I giovanissimi si rifugiano dietro lo schermo, perché questo filtro digitale li protegge – o almeno dà loro questa illusione – dalle proprie insicurezze. Ma le conseguenze, spesso, sono gravi: la sovrapposizione tra realtà virtuale e vita reale sta diventando pericolosamente sfumata.
Viviamo immersi in quella che può essere definita una “iperrealtà esperienziale costante”, in cui tutto appare vero e accessibile, ma che in verità produce isolamento, insoddisfazione e incapacità relazionale. Nelle “comunità guardaroba”, come le chiama Zygmunt Bauman, le relazioni diventano intercambiabili: si scartano con la stessa rapidità con cui si cambiano vestiti, alla ricerca costante della “relazione perfetta”.
Serve un nuovo patto educativo, una ridefinizione significativa del modo in cui prepariamo i giovani (e non solo) alla vita. Occorre ripensare l’umano in chiave relazionale, promuovendo una consapevolezza di sé e dell’altro che oggi manca drammaticamente. Come ci ricordano i dati dell’Osservatorio Fragilitalia, l’incapacità di mantenere relazioni, di comprendere i cambiamenti, di stare al passo con le innovazioni è oggi una delle principali fonti di disagio identitario.
Nonostante il quadro tracciato sia complesso, non possiamo arrenderci. Proprio perché questa crisi è anche culturale, relazionale ed educativa, possiamo e dobbiamo agire. Le fragilità, una volta riconosciute, possono diventare leve di trasformazione. L’Italia ha bisogno di una nuova stagione pedagogica, di politiche inclusive, di reti di solidarietà e di cura.

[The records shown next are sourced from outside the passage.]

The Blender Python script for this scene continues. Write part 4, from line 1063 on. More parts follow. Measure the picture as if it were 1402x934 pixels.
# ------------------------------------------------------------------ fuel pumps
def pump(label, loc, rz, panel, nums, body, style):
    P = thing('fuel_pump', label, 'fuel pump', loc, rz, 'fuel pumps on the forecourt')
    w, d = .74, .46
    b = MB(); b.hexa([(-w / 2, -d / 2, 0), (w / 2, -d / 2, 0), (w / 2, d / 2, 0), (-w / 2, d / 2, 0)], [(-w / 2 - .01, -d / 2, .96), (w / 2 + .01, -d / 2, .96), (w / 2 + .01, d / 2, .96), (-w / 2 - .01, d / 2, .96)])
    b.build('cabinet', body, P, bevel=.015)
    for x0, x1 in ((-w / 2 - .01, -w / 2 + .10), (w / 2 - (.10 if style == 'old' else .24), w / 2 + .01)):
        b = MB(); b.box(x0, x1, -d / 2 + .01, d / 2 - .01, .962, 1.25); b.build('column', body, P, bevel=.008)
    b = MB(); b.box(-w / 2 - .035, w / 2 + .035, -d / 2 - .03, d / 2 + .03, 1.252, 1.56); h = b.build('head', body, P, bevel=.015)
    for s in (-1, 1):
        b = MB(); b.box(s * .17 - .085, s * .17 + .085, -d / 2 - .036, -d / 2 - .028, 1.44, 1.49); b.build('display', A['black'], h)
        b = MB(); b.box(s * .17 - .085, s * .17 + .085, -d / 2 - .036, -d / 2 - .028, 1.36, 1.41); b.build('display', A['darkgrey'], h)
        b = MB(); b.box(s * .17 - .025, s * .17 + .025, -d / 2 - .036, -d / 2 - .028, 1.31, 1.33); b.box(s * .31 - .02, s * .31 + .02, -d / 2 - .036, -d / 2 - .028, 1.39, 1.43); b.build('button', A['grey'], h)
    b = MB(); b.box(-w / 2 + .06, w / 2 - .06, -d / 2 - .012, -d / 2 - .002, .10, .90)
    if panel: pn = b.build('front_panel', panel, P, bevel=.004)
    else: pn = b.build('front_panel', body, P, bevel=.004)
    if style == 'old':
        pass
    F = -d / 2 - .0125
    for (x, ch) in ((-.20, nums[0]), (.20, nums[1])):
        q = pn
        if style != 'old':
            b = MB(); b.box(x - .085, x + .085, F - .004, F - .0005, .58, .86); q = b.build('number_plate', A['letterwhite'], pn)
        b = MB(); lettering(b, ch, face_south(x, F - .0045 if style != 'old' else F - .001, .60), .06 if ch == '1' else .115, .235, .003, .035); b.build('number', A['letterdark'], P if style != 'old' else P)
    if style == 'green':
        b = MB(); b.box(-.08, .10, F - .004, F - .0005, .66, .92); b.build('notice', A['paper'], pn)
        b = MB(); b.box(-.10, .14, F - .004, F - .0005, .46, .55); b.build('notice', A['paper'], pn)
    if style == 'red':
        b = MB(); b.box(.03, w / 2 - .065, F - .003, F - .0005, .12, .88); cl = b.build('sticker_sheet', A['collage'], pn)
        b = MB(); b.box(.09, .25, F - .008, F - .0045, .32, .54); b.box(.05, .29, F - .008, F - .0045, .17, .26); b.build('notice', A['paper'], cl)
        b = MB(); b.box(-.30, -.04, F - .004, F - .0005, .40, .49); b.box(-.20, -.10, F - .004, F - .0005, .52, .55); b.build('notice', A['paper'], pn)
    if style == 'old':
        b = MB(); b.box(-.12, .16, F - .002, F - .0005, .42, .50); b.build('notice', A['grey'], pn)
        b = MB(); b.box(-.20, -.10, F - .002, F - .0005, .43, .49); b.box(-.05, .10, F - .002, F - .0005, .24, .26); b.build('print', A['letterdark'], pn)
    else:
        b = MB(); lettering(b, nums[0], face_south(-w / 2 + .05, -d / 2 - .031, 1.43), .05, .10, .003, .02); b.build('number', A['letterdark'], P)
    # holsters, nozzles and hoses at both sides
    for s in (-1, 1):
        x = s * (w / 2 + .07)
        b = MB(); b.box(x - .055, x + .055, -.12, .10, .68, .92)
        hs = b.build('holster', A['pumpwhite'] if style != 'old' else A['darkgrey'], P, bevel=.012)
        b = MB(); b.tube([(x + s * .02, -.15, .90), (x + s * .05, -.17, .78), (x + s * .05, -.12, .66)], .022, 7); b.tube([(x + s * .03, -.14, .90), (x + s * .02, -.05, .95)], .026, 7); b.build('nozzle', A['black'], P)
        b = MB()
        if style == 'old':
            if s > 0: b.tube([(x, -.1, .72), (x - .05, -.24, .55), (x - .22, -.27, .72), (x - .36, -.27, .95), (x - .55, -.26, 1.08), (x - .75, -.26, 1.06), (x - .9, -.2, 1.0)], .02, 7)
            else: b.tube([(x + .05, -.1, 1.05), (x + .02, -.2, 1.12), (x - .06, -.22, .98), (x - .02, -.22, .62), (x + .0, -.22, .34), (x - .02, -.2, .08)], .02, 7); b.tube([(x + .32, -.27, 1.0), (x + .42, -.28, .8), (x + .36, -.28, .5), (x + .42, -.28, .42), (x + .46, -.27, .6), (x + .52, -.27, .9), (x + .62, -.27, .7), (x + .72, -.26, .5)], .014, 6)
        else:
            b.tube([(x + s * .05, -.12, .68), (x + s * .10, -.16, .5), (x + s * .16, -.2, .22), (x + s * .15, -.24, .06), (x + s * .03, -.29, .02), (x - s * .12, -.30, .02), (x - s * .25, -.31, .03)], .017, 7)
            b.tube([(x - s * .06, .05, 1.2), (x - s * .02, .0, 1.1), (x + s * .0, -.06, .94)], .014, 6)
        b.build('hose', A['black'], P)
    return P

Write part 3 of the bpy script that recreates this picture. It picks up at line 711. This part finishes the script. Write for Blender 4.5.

In un’epoca in cui tutto sembra sgretolarsi, dobbiamo ricostruire i legami: tra persone, tra generazioni, tra realtà e consapevolezza. L’infragilimento può essere il punto di partenza per un nuovo umanesimo, in cui si torni a investire sull’uomo, non solo come produttore, ma come essere relazionale, vulnerabile e capace di dar vita ad un futuro meraviglioso.